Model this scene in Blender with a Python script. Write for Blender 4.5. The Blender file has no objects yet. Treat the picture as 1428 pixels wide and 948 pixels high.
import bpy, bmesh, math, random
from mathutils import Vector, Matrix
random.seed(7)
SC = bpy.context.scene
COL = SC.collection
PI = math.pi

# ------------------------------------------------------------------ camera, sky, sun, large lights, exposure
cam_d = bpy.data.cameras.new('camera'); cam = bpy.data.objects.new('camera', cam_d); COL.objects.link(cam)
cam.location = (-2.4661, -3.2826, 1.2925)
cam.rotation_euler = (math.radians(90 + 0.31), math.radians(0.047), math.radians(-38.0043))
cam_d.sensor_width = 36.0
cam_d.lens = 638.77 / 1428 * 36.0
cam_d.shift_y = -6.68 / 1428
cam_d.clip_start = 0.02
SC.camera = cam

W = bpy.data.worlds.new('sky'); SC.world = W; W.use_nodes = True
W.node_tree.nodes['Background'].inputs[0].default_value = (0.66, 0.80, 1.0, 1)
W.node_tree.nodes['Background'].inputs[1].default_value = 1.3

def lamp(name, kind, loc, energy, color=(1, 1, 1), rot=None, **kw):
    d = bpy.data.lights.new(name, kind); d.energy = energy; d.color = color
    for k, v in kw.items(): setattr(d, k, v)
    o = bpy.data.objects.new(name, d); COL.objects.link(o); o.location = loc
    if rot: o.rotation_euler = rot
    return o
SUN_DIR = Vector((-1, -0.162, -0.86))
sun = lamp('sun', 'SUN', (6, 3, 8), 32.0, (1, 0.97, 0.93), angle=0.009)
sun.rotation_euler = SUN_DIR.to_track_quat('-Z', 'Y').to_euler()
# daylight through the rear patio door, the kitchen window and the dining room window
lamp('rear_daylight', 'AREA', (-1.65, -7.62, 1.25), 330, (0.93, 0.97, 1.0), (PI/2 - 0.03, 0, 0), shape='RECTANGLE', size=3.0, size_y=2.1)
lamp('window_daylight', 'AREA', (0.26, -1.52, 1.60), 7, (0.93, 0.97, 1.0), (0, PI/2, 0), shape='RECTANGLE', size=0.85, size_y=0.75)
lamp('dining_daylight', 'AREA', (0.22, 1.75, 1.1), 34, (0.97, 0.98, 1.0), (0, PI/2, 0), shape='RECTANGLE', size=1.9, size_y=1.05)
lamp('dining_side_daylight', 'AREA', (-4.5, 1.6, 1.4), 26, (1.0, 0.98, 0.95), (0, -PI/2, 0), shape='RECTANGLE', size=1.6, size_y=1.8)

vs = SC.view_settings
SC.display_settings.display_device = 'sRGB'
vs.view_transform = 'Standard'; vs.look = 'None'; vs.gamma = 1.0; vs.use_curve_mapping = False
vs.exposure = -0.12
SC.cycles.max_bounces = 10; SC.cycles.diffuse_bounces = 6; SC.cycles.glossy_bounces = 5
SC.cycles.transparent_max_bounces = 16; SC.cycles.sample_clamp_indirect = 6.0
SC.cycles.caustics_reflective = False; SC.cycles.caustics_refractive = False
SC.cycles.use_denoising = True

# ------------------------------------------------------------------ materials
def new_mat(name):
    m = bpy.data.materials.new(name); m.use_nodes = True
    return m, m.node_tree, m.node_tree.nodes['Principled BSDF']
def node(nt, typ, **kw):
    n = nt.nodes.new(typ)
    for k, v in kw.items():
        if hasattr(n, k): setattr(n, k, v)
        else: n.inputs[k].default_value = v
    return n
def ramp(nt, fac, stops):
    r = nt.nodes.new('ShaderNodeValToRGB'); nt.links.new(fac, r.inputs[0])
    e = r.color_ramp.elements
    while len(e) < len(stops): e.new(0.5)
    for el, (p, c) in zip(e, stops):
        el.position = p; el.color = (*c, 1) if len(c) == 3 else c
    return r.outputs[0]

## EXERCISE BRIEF
Copy exactly the lines that run from the first line of the data to the line containing "W.node_tree.nodes['Background'].inputs[1].default_value = 1.3", please, with both ends included and nothing else.

## REPLY
Model this scene in Blender with a Python script. Write for Blender 4.5. The Blender file has no objects yet. Treat the picture as 1428 pixels wide and 948 pixels high.
import bpy, bmesh, math, random
from mathutils import Vector, Matrix
random.seed(7)
SC = bpy.context.scene
COL = SC.collection
PI = math.pi

# ------------------------------------------------------------------ camera, sky, sun, large lights, exposure
cam_d = bpy.data.cameras.new('camera'); cam = bpy.data.objects.new('camera', cam_d); COL.objects.link(cam)
cam.location = (-2.4661, -3.2826, 1.2925)
cam.rotation_euler = (math.radians(90 + 0.31), math.radians(0.047), math.radians(-38.0043))
cam_d.sensor_width = 36.0
cam_d.lens = 638.77 / 1428 * 36.0
cam_d.shift_y = -6.68 / 1428
cam_d.clip_start = 0.02
SC.camera = cam

W = bpy.data.worlds.new('sky'); SC.world = W; W.use_nodes = True
W.node_tree.nodes['Background'].inputs[0].default_value = (0.66, 0.80, 1.0, 1)
W.node_tree.nodes['Background'].inputs[1].default_value = 1.3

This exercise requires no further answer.